2. Ce remaniement n'inquiétait que l'UMP : ministres démotivés, conseillers en recherche d'emploi, Nicolas Sarkozy est parvenu à geler l'activité gouvernementale pendant 6 mois, à deux exceptions majeures prêts, la réforme des retraites et le budget 2011. Pour le reste, les agendas des ministres et secrétaires ont été gelés par ce suspense sans intérêt. A droite, on parle de cauchemar, ou on craint le statu-quo. Sarkozy est même parvenu à créer une compétition inutile et improbable entre Fillon et Borloo. Le management du changement s'apprend dans les écoles de commerce. Tout est question de dosage. Mais Sarkozy a montré cette fois-ci et une fois de plus qu'il était un piètre manager de ses propres troupes.

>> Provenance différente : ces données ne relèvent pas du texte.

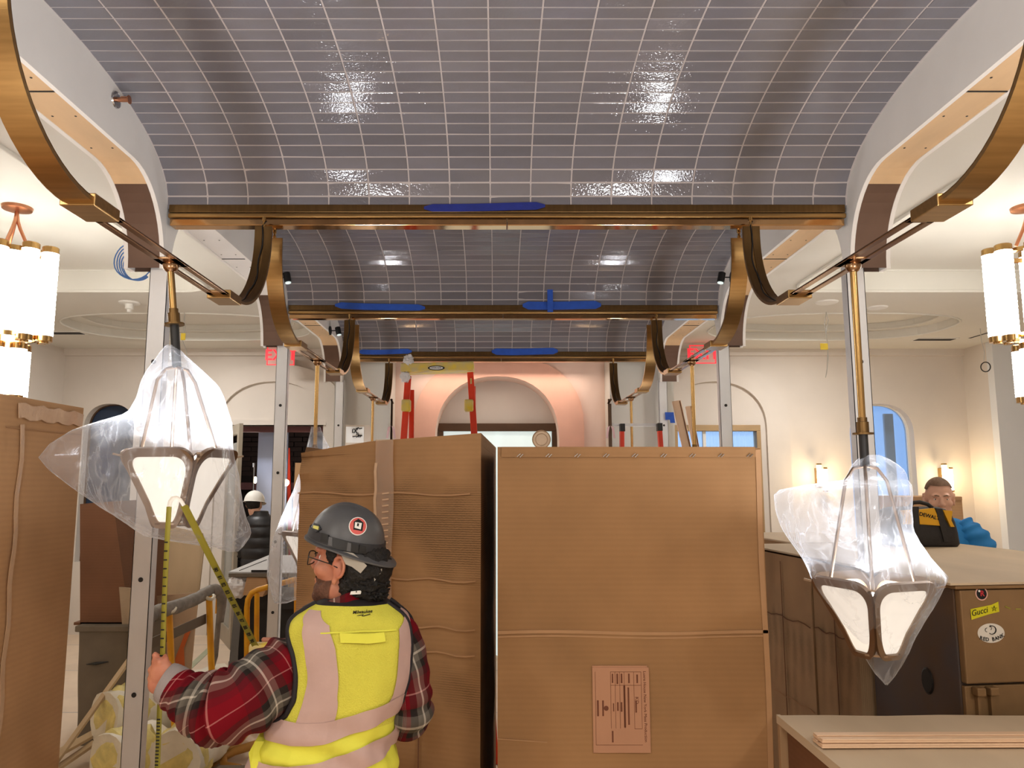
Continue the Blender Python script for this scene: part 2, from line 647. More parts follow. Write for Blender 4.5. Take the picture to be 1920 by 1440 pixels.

3. Sarkozy a peur de son bilan. En nommant Fillon, il créé une distance. Co-responsable des promesses non tenues, des revirements et des échecs, Fillon le dégage de l'action quotidienne. En langage élyséen, on appelle cela une « re-présidentialisation ». En fait, Sarkozy normalise son positionnement.
4. Plus que jamais, Sarkozy conservera le monopole de la parole. On a du mal à croire qu'il abandonne quoique ce soit. Narcissique, agité et extraverti, il ne pourra s'empêcher de revendiquer sa place de Chef, de tirer en permanence la couverture à lui.
En confirmant Fillon à Matignon, Sarkozy s'achète surtout son silence et une tranquillité politique interne évidente. Il le cornaque bel et bien. Fillon, une seconde fois, s'est fait avoir.